### TASK BRIEF
Copy out all lines that carry the word "scene".
───── GIVEN DATA
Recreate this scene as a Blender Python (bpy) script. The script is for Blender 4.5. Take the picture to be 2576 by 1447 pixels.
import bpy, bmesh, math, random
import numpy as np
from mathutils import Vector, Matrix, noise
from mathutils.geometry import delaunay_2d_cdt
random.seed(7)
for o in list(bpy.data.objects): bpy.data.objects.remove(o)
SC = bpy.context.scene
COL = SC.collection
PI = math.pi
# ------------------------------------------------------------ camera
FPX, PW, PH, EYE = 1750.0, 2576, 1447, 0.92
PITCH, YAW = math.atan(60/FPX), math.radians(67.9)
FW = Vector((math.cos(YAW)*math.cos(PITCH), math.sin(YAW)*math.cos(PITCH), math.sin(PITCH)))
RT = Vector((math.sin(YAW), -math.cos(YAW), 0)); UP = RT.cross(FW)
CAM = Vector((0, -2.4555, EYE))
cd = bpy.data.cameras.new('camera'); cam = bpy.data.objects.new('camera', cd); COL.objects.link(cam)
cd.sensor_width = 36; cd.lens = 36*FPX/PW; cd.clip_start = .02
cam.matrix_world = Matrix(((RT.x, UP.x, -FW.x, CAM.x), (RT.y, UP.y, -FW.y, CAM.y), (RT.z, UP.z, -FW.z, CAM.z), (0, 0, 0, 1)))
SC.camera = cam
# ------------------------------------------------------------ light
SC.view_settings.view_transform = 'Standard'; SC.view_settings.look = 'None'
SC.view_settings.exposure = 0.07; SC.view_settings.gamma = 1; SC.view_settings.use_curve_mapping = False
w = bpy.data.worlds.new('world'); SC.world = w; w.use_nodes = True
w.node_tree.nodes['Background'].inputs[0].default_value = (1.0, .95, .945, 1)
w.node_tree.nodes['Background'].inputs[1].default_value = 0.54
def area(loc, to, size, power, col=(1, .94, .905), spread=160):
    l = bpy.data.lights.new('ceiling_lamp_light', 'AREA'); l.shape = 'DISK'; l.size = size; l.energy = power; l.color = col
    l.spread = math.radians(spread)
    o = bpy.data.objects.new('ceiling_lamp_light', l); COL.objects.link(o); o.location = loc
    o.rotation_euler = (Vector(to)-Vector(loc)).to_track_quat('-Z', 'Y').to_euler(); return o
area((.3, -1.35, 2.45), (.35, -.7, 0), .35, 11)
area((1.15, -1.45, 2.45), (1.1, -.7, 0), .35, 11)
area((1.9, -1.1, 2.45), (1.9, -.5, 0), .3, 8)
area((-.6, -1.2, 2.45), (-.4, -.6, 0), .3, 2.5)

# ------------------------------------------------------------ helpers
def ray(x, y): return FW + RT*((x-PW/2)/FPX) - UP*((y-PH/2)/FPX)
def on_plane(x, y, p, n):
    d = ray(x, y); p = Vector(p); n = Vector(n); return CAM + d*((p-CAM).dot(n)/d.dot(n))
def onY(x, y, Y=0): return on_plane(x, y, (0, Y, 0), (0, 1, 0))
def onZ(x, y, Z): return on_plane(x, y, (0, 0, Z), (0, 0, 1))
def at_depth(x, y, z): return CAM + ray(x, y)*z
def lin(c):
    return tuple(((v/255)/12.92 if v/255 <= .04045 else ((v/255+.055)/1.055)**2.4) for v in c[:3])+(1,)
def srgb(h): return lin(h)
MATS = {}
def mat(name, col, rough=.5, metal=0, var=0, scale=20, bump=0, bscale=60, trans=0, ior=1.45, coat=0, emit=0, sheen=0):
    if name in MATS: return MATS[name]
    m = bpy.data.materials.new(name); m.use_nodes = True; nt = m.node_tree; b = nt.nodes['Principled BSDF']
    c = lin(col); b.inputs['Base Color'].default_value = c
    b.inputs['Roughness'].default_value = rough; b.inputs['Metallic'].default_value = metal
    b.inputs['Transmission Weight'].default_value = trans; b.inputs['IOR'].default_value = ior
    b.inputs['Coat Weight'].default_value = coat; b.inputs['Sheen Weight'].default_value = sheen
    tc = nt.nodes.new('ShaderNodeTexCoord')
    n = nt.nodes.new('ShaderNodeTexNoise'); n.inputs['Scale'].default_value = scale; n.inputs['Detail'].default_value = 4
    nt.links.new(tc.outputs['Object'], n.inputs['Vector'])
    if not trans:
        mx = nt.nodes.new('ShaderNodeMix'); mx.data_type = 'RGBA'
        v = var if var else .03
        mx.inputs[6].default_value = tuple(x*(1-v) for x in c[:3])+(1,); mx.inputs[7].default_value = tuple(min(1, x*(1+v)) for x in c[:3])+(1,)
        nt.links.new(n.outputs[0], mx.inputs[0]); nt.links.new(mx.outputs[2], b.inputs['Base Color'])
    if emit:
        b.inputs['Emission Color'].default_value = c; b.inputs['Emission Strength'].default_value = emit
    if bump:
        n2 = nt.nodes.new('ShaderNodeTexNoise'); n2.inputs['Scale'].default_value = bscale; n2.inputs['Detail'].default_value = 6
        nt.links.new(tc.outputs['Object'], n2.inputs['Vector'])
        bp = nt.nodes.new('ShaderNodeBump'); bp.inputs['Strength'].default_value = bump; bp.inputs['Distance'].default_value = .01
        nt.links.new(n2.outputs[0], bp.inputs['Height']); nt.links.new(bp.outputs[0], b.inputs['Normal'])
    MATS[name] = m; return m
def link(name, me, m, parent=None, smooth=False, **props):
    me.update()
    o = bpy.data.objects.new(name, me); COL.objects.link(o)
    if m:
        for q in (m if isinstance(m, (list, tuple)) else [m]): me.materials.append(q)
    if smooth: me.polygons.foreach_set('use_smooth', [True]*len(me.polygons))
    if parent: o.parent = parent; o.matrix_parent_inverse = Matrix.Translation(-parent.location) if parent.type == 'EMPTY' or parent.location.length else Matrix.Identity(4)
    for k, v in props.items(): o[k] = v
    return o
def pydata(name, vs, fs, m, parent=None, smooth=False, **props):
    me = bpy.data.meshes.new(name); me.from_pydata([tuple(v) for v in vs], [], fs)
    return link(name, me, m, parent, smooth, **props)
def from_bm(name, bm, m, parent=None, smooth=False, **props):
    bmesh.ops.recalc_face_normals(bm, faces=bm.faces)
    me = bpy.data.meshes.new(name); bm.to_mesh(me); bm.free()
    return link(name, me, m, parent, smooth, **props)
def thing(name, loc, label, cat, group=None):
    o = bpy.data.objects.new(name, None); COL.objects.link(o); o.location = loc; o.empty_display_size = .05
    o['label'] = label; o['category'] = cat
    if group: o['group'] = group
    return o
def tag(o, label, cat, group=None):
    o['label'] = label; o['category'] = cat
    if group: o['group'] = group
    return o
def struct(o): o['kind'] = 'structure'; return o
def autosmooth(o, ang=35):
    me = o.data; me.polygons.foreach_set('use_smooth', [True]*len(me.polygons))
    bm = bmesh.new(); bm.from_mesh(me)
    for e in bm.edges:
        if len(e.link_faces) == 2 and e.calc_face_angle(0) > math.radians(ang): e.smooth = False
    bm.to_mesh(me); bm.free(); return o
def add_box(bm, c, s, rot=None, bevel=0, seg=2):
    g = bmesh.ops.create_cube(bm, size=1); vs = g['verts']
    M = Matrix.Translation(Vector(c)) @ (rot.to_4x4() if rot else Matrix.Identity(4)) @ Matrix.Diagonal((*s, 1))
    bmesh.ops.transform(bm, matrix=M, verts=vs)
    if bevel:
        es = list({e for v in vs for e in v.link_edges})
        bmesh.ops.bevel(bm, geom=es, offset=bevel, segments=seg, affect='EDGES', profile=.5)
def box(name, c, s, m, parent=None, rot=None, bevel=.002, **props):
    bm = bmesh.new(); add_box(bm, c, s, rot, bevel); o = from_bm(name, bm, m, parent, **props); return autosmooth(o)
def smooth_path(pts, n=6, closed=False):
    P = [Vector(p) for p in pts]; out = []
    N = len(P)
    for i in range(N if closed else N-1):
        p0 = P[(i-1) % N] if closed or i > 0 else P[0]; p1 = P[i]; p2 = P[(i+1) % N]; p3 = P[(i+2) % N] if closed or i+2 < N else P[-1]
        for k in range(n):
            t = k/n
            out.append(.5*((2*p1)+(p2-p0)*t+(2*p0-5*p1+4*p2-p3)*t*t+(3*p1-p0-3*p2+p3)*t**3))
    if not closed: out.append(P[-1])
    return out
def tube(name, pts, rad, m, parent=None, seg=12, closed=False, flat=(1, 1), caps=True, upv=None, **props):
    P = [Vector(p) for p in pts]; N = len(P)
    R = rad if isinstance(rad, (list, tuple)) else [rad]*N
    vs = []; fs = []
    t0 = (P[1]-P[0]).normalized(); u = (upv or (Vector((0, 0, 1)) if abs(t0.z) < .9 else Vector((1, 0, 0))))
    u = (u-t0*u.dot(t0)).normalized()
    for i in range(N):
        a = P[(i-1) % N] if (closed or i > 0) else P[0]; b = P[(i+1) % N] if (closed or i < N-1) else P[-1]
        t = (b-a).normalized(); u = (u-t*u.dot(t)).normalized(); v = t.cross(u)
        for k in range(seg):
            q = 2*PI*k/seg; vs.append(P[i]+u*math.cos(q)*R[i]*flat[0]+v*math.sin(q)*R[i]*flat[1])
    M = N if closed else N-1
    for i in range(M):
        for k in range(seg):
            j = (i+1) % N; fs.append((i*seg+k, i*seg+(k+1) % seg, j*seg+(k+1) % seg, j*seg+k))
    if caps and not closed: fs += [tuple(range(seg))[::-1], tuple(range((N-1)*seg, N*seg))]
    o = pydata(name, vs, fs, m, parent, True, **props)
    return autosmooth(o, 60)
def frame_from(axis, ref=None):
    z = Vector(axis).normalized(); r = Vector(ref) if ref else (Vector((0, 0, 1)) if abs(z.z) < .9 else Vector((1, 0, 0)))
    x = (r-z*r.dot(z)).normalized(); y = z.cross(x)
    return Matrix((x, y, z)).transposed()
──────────
### THE RESPONSE
Recreate this scene as a Blender Python (bpy) script. The script is for Blender 4.5. Take the picture to be 2576 by 1447 pixels.
SC = bpy.context.scene